Le fado...
Le
fado... Contexte...
Au XIXè siècle le Portugal boût comme une marmite s'apprêtant à
exploser. Ce bouillonnement est généré par : -
Un contexte économique tumultueux.
-
Un amoncellement
de nouvelles cultures très différentes faisant du Portugal un vivier incroyablement hétérogène.
-
Une large panoplie de couches sociales diversifiées
et opposées.
- Le poids d'une religion dogmatique
dominante, étouffant les initiatives et amenuisant
le développement du rêve.
-
Ainsi que par une
multitude de consciences politiques tendant vers des idéaux radicalement
opposés pour l'époque.
Le
fado s'envole...
Ce bouillonnement de la société duquel sortent généralement
les grandes révolutions, a quant à lui induit au Portugal des flots de créativité,
donnant naissance à des courants et à des formes d'expression diverses
et nouvelles, dont le fado.
Le fado a trouvé sa réelle expansion
dans ce contexte de mouvance sociale, d'incertitude idéologique, et de
tumulte de la pensée. Bizarrement, cette expression musicale aujourd'hui dénuée
de tout artifice chorégraphique, a d'abord été assimilée et associée à des mélodies
et des danses afro-brésiliennes. Alors que désormais, seule une ou deux
guitares et la voix
d'un(e) fadiste symbolisent le fado.
L'ivresse des contrastes forge
à cette forme d'expression une personnalité et une véritable force. Le destin le
conduit jusqu'à la bouche sulfureuse d'une
certaine Maria Severa. Galbé par la voix
implorante de cette jeune épicurienne, le
fado prend son véritable envol.
Le
fado... improvisé, puis restreint
Le fado revêt ensuite les habits les
plus divers et les plus étonnants. Il trouve d'abord son âme véritable, enveloppé
dans des guenilles déchirées de simple manant errant entre aventuriers,
brigands, ivrognes
et prostituées dans les recoins des tavernes ornant les quartiers populaires d'Alfama,
Bairro Alto, Madragoa ou Mouraria.
Dans
cette multitude de tavernes sombres,
on invente une phrase qui restera dans l'histoire
du fado : "Silencio, que se vai cantar
o fado!" (Silence, car on va chanter
le fado !). Bizarrement, les verres se vident,
les ivrognes se taisent, et on écoute,
car le fado est devenu une sorte de religion
de ces sombres endroits mal famés et se doit
d'être respecté ! N'est-il pas le seul
exutoire du peuple ?
Monte
alors la clameur d'un chant entamé
"à la volée", vagabond (vadio),
improvisé et malmené mais sincère,
criant et criard, faisant jaillir jusqu'aux
cieux les rancoeurs et les souffrances des
pauvres gens.
Le
fado est vite amalgamé à une forme
de liberté se métamorphosant ainsi
en une sorte d'énergumène
incontrôlable allant même jusqu'à parfois
oser brandir les armes textuelles coupantes
et incisives envers le pouvoir en place...
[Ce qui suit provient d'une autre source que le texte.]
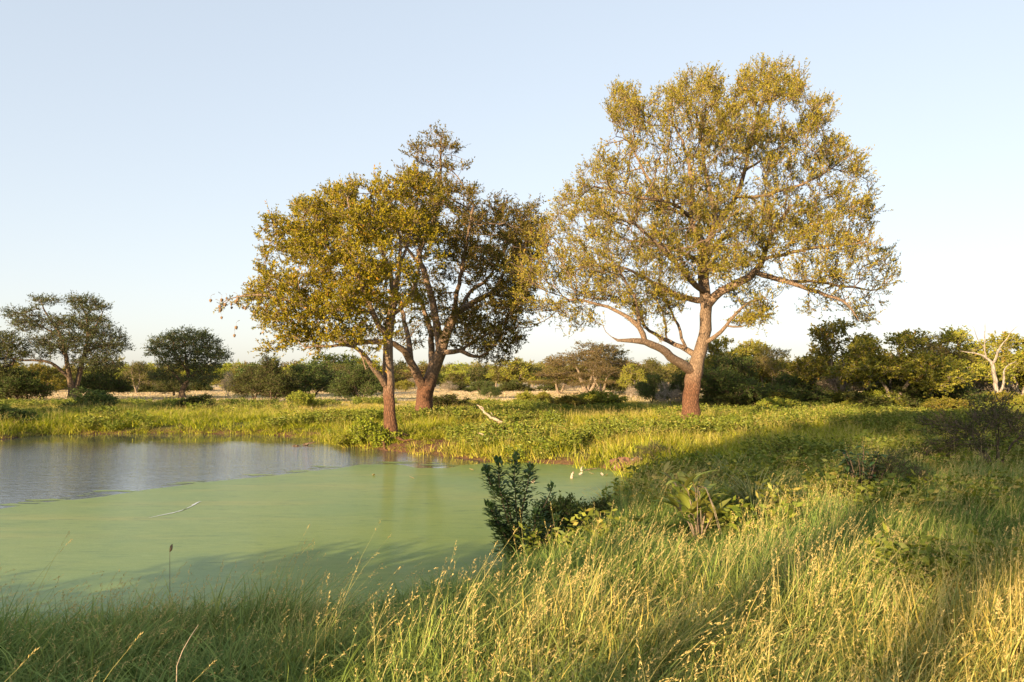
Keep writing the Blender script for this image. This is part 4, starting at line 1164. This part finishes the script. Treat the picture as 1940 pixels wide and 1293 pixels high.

au point que la dictature en vient à l'interdire
! Toute taverne ou lieu quelconque où
cette forme d'expression fadiste s'exprime
en n'ayant pas l'aval de l'Etat fasciste, et
sans que les textes ne soient préalablement
soumis à approbation des représentants de
l'Etat totalitaire, se retrouve immédiatement
avec d'énormes ennuis.
Le
pouvoir fasciste d'alors vient ainsi d'étouffer
le fado, en tuant l'improvisation qui donnait au
fado sa véritable raison d'être, sa spontanéité,
et son principal intérêt.
Le
fado devient édulcoré par la force
des choses. On le dorlote et on lui apporte
des "touches folkloriques", telles
le port d'un châle porté par les chanteuses
féminines inventé par Amalia Rodrigues un
jour où elle "n'a rien de beau à se
mettre sur le dos". On dira par la
suite qu'elle souhaitait ainsi rendre un
hommage à Maria Severa. Alfredo Marceneiro,
devenu un des plus grands fadistes masculins,
lance quant à lui une mode consistant à
entrer en scène vêtu d'un costume noir...
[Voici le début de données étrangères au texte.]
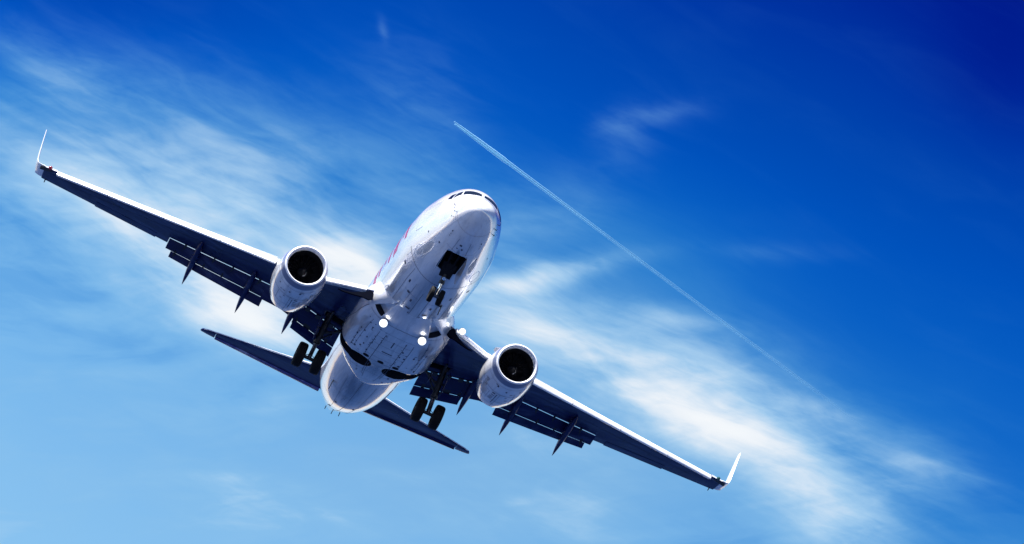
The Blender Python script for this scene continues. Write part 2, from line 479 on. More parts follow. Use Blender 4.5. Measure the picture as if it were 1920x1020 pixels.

Et ainsi naissent les mythes.
Le
fado édulcoré et convoité
Le fado ayant trouvé sa "voix", ou plutôt sa
voie, devient alors le sujet de toutes les convoitises. A tour de
rôle, le fado est accaparé par des classes sociales opposées.
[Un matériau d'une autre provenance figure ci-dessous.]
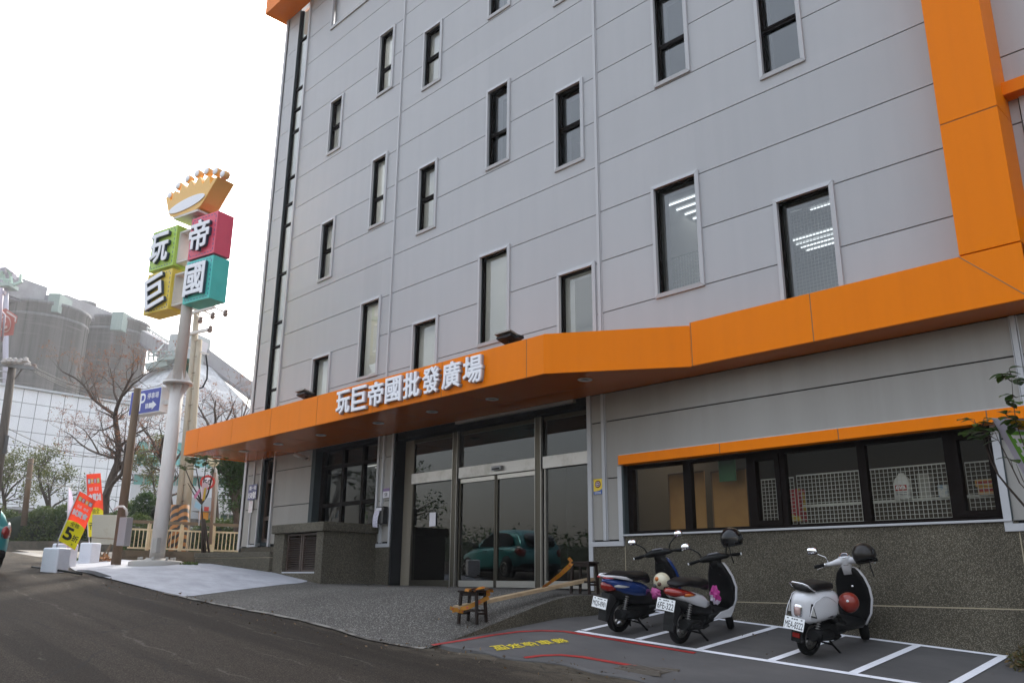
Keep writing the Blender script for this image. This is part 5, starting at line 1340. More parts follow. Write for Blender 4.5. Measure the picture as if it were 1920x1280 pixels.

Le fado initial broyé dans son essence, prend
du crédit et du galon, jusqu'à
revêtir de somptueux costumes d'aristocrate, déambulant entre les boiseries dorées de somptueux palais
où la bourgeoisie branchée se prend
au jeu, l'écoutant le petit doigt levé,
tout en savourant le dernier thé délicieux
fraîchement arrivé de Ceylan. Isnt'it, Dear
?
Quels
habits conviennent le mieux au fado
? Probablement ceux qui reflètent davantage
le peuple, celui-là même qui ira plus
tard véritablement s'imprégner de son essence.
Le
fado demeure donc malgré tout un art populaire,
ou du moins adopté par le peuple, trop content
d'avoir encore un accès autorisé à la culture,
fut-elle restreinte.
Le
chant fadiste envahit Lisbonne, et chaque
recoin de la capitale est bon pour
ouvrir un café ou un cabaret de fado, devenu
autant une mode locale qu'un attrait touristique
presque dénaturé, que l'on décide de qualifier de
"fado traditionnel", par opposition
au fado improvisé.
Fini le fado lancé à
la sauvette par un vagabond de passage ou
un simple amateur d'un jour, désireux de
crier ses sentiments du moment... et vive
le fado contenu, structuré et dompté, chanté
par des fadistes devenus professionnels.
Le
fado acquiert
de la visibilité
La conviction et le talent des
pionniers du fado dont Ercilia Costa,
Herminia Silva, Berta Cardoso et Alfredo
Duarte dit "Marceneiro", ont
véritablement installé le fado "traditionnel"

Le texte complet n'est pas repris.